The "scene selection" onscreen menus are both decorative and useful.  Each episode is provided with its own page with a featured creature or actor in the upper left, and five chapter stops per show.  Some are maddeningly arbitrary; others fall on the act breaks (the fade-in/fade-outs where commercials originally appeared).  The chapter stops are amusingly captioned.

Less attractive is the main menu page, with its cheesy massage of the Control Voice speech (i.e., "There is nothing wrong with your DVD player …") rendered not by Vic Perrin or a simulacrum, but by something that sounds like a robot using a Mister Microphone, broadcasting from the bottom of a swimming pool.  It is illegible and annoying, especially since it pops up on each disc of the set.  The main menu page and the keepcase illustration are minimally-designed, non-evocative of the series, and just plain dull.  A 12-page booklet provides even less information than did the video sleeves, with cast listings pared down to bare minimum and episode synopses (based on key passages taken from The Outer Limits Companion without attribution) scarified and breathlessly battered with exclamation points until they are hilariously tone-deaf.  Some character names are misspelled (such as "Layton" for "Leighton" in "The Architects of Fear") and some plot details, wrongly assumed — such as Gwyllm Griffiths' "increased physical strength" in "The Sixth Finger," or the reference to Andro in "The Man Who Was Never Born" as "ghoulish."  While the booklet cover reiterates the boring keepcase art, its back cover is a pointless jumble of irrelevant ingredients that unintentionally resembles a highschool notebook graffito of a scary face.
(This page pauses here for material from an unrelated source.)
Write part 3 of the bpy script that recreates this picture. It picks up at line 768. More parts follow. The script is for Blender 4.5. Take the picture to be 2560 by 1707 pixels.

No need to cajole MGM to similarly release The Outer Limits' second season (more properly a half-season, 17 episodes under a different production regime); the time-tested status of the entire series virtually mandates its completion, at least until another, more pristine format comes along to render DVD obsolete.  Further classics and curiosities await in this back third:  the futurism-on-a-budget evocation of Clifford Simak's short story, "Goodnight, Mr. James" as "The Duplicate Man;" the sand-sharks of the 1964 Hallowe'en episode, "The Invisible Enemy;" the monster-less lyricism of the series' sole two-parter, "The Inheritors;" the unforgettable Harlan Ellison double bill of "Soldier" and "Demon with a Glass Hand."  Besides, if they weren't going to release the second season, then why is this collection subtitled "Volume One?"

Perhaps the "bit budget" for a Volume Two set might allow for a few special features or supplements conspicuously absent in the Season One box, and there's a lot to draw from: two complete alternate versions of two episodes (the Please Stand By pilot version of "The Galaxy Being," and The Unknown pilot cut of "The Forms of Things Unknown"); ABC's elliptical commercials, designed to promote The Outer Limits without necessarily showing the monsters (plus a New Year's, 1999 commercial that kicks off with Vic Perrin's Control Voice speech as an entrée to what was then called the New Millennium); the interview segments done by TNT for the numerous Marathons (many featuring actors or crew now deceased); the hysterical Penn & Teller bumpers done for a 1993 TNT Marathon; Leonard Nimoy and William Shatner reminiscing, between clips, for Science Fiction: A Journey into the Unknown, a 1994 retrospective by the Museum of Radio & Television; or Joe Bob Briggs' mordant commentary for an April, 1999 double bill broadcast of "Cold Hands, Warm Heart" and "I, Robot."  There are also two documentaries (done under the auspices of promoting the Showtime version of the series, yet of necessity dwelling on the original, therefore featuring another gang of interviews with principal actors) — Beyond the Outer Limits (1995, written by Susan O'Meara for Showtime Networks) and The Outer Limits Phenomenon (1996), an infomercial for VHS subscriptions (produced by Erin Perry for IN•FINN•ITY Productions).

Forget extras, specials, goodies and perks anyway.  The suggested retail price for this set boils down to $2.50 per episode (and who pays full retail these days?), and that's a bargain in any language for devotees who have waited long enough to see this landmark program on DVD.  At last.